===== Data section =====

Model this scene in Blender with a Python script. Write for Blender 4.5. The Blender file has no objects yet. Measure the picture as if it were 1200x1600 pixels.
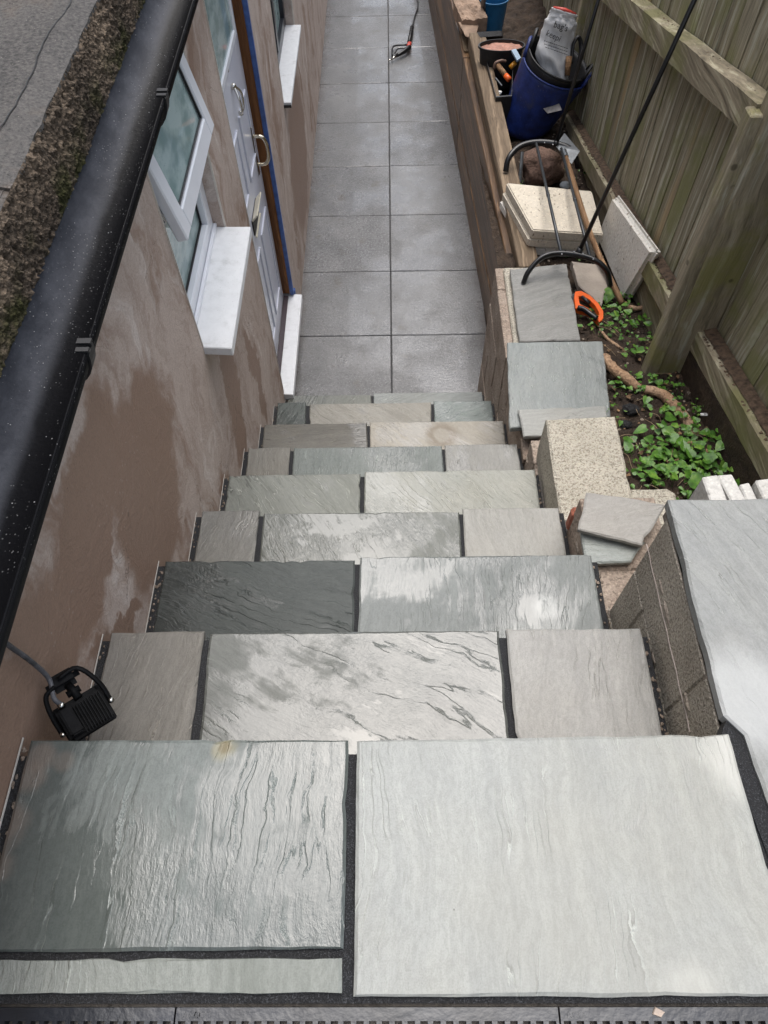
import bpy, bmesh, math, random
from mathutils import Vector, Matrix, noise as mnoise
random.seed(7)
R = math.radians
S = bpy.context.scene
COL = S.collection

# ------------------------------------------------------------------ camera, world, sun, exposure
F, PITCH, YAW, ROLL = 1102.449, 1.01174188, -0.0271438879, -0.0336692884
CAM = Vector((0.0082, 0.0, 3.15))
_fw = Vector((math.sin(YAW)*math.cos(PITCH), math.cos(YAW)*math.cos(PITCH), -math.sin(PITCH)))
_r0 = Vector((math.cos(YAW), -math.sin(YAW), 0)); _u0 = _r0.cross(_fw)
_r = _r0*math.cos(ROLL) + _u0*math.sin(ROLL); _u = -_r0*math.sin(ROLL) + _u0*math.cos(ROLL)
cd = bpy.data.cameras.new('camera'); cam = bpy.data.objects.new('camera', cd); COL.objects.link(cam)
M = Matrix((_r, _u, -_fw)).transposed().to_4x4(); M.translation = CAM
cam.matrix_world = M
cd.sensor_fit = 'VERTICAL'; cd.sensor_height = 24.0; cd.lens = 24.0*F/1600.0
cd.clip_start = 0.02; cd.clip_end = 500
S.camera = cam

def at(px, py, x=None, y=None, z=None):
    """where the sight line of photo pixel (px, py) meets a plane of the place"""
    d = _r*(px-600)/F - _u*(py-800)/F + _fw
    if x is not None: t = (x-CAM.x)/d.x
    elif y is not None: t = (y-CAM.y)/d.y
    else: t = (z-CAM.z)/d.z
    return CAM + d*t

W = bpy.data.worlds.new('World'); S.world = W; W.use_nodes = True
wn = W.node_tree; bg = wn.nodes['Background']
SUN_EL, SUN_AZ = R(74), R(10)          # azimuth measured from +Y towards +X
sky = wn.nodes.new('ShaderNodeTexSky'); sky.sky_type = 'NISHITA'; sky.sun_disc = False
sky.sun_elevation = SUN_EL; sky.sun_rotation = SUN_AZ; sky.air_density = 1.2; sky.dust_density = 4.0; sky.ozone_density = 1.0
hs = wn.nodes.new('ShaderNodeHueSaturation'); hs.inputs['Saturation'].default_value = 0.5
wn.links.new(sky.outputs[0], hs.inputs['Color']); wn.links.new(hs.outputs[0], bg.inputs['Color'])
bg.inputs['Strength'].default_value = 0.15
sl = bpy.data.lights.new('sun', 'SUN'); sl.energy = 0.85; sl.angle = R(46); sl.color = (1.0, 0.98, 0.95)
so = bpy.data.objects.new('sun', sl); COL.objects.link(so)
sd = Vector((math.sin(SUN_AZ)*math.cos(SUN_EL), math.cos(SUN_AZ)*math.cos(SUN_EL), math.sin(SUN_EL)))
so.rotation_euler = sd.to_track_quat('Z', 'Y').to_euler(); so.location = (0, 3, 12)
S.view_settings.view_transform = 'Standard'; S.view_settings.look = 'None'
S.view_settings.gamma = 1; S.view_settings.use_curve_mapping = False
S.view_settings.exposure = 0.88

# ------------------------------------------------------------------ object helpers
WL = {}
def props(o, label=None, cat=None, group=None, kind=None):
    if label: o['label'] = label
    if cat: o['category'] = cat
    if group: o['group'] = group
    if kind: o['kind'] = kind
    return o
def thing(name, label, cat, loc, group=None, kind=None):
    o = bpy.data.objects.new(name, None); COL.objects.link(o); o.empty_display_size = .05
    o.location = loc; WL[o.name] = Vector(loc)
    return props(o, label, cat, group, kind)
def link(name, me, org, parent=None):
    o = bpy.data.objects.new(name, me); COL.objects.link(o)
    if parent is not None:
        o.parent = parent; o.location = org - WL[parent.name]
    else: o.location = org
    WL[o.name] = Vector(org)
    return o
def obj(name, bm, m, parent=None, smooth=False, **k):
    bmesh.ops.recalc_face_normals(bm, faces=bm.faces[:])
    xs = [v.co.x for v in bm.verts]; ys = [v.co.y for v in bm.verts]; zs = [v.co.z for v in bm.verts]
    org = Vector(((min(xs)+max(xs))/2, (min(ys)+max(ys))/2, min(zs)))
    for v in bm.verts: v.co -= org
    if smooth:
        for f in bm.faces: f.smooth = True
    me = bpy.data.meshes.new(name); bm.to_mesh(me); bm.free()
    me.materials.append(m)
    return props(link(name, me, org, parent), **k)
def B(): return bmesh.new()
def bx(bm, a, b):
    """axis-aligned box from corner a to corner b"""
    x0,y0,z0 = a; x1,y1,z1 = b
    v = [bm.verts.new(p) for p in ((x0,y0,z0),(x1,y0,z0),(x1,y1,z0),(x0,y1,z0),(x0,y0,z1),(x1,y0,z1),(x1,y1,z1),(x0,y1,z1))]
    for f in ((0,1,2,3),(4,5,6,7),(0,1,5,4),(1,2,6,5),(2,3,7,6),(3,0,4,7)): bm.faces.new([v[i] for i in f])
    return v
def hexa(bm, bot, top):
    v = [bm.verts.new(p) for p in list(bot)+list(top)]
    n = len(bot)
    bm.faces.new(v[:n]); bm.faces.new(v[n:])
    for i in range(n): bm.faces.new((v[i], v[(i+1)%n], v[n+(i+1)%n], v[n+i]))
    return v
def bevel(bm, w, seg=1):
    bmesh.ops.recalc_face_normals(bm, faces=bm.faces[:])
    bmesh.ops.bevel(bm, geom=bm.edges[:], offset=w, segments=seg, affect='EDGES', clamp_overlap=True)
    return bm
def box(a, b, bev=0, seg=1):
    bm = B(); bx(bm, a, b)
    if bev: bevel(bm, bev, seg)
    return bm
def tube(bm, pts, r, n=10, cap=True, closed=False, flat=1.0):
    pts = [Vector(p) for p in pts]; N = len(pts)
    rr = r if isinstance(r, (list, tuple)) else [r]*N
    rings = []; ref = None
    for i, p in enumerate(pts):
        if closed: t = (pts[(i+1)%N]-pts[i-1]).normalized()
        else: t = (pts[min(i+1,N-1)]-pts[max(i-1,0)]).normalized()
        if ref is None:
            ref = Vector((0,0,1)) if abs(t.z) < .9 else Vector((1,0,0))
        a = (ref - t*ref.dot(t)).normalized(); ref = a; b = t.cross(a)
        rings.append([bm.verts.new(p + (a*math.cos(2*math.pi*k/n)*flat + b*math.sin(2*math.pi*k/n))*rr[i]) for k in range(n)])
    for i in range(N if closed else N-1):
        A, C = rings[i], rings[(i+1)%N]
        for k in range(n): bm.faces.new((A[k], A[(k+1)%n], C[(k+1)%n], C[k]))
    if cap and not closed:
        bm.faces.new(rings[0]); bm.faces.new(rings[-1])
    return bm
def smoothpath(pts, k=6):
    pts = [Vector(p) for p in pts]; out = []
    P = [pts[0]*2-pts[1]] + pts + [pts[-1]*2-pts[-2]]
    for i in range(1, len(P)-2):
        for j in range(k):
            t = j/k; a, b, c, d = P[i-1:i+3]
            out.append(.5*((2*b)+(c-a)*t+(2*a-5*b+4*c-d)*t*t+(3*b-a-3*c+d)*t**3))
    out.append(pts[-1]); return out
def slabbm(pts, z, th, jit=.0016, step=.022, cham=.003, seed=0, tilt=None):
    """a riven slab: top outline pts (x, y), ragged hand-cut edge, small chamfer"""
    rnd = random.Random(seed); out = []; n = len(pts)
    for i in range(n):
        a = Vector(pts[i]); b = Vector(pts[(i+1)%n]); L = (b-a).length; k = max(2, int(L/step))
        nn = Vector(((b-a).y, -(b-a).x)).normalized()
        for j in range(k):
            p = a.lerp(b, j/k)
            o = mnoise.noise(Vector((p.x*14, p.y*14, seed*3.7)))*jit*1.3 + rnd.uniform(-1, 1)*jit*.5
            if rnd.random() < .03 and j: o -= jit*2.5
            out.append(p + nn*o)
    c = sum(out, Vector((0, 0)))/len(out)
    zf = (lambda p: 0) if tilt is None else (lambda p: (p.x-c.x)*tilt[0] + (p.y-c.y)*tilt[1])
    bm = B(); rings = []
    for inset, dz in ((.004, -th), (0.0, -th*.75), (-.0008, -cham), (cham, 0)):
        ring = []
        for p in out:
            d = (c-p); q = p + d.normalized()*inset*1.3
            ring.append(bm.verts.new((q.x, q.y, z+dz+zf(q)+(rnd.uniform(-.0008,.0008) if -th*.5 < dz < 0 else 0))))
        rings.append(ring)
    m = len(out)
    for A, C in zip(rings, rings[1:]):
        for k in range(m): bm.faces.new((A[k], A[(k+1)%m], C[(k+1)%m], C[k]))
    bm.faces.new(rings[-1]); bm.faces.new(rings[0])
    return bm
def lump(bm, c, r, seed=0, sub=2, amp=.25, sq=(1,1,1)):
    t = bmesh.ops.create_icosphere(bm, subdivisions=sub, radius=1)
    for v in t['verts']:
        n = 1 + amp*mnoise.fractal(v.co*1.3+Vector((seed*7.1, seed, 3)), .9, 2, 4)
        v.co = Vector((v.co.x*sq[0], v.co.y*sq[1], v.co.z*sq[2]))*r*n + Vector(c)
    return bm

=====

* Exercise details *
Give the count of lines containing "scene", with no added text.

* Written response *
2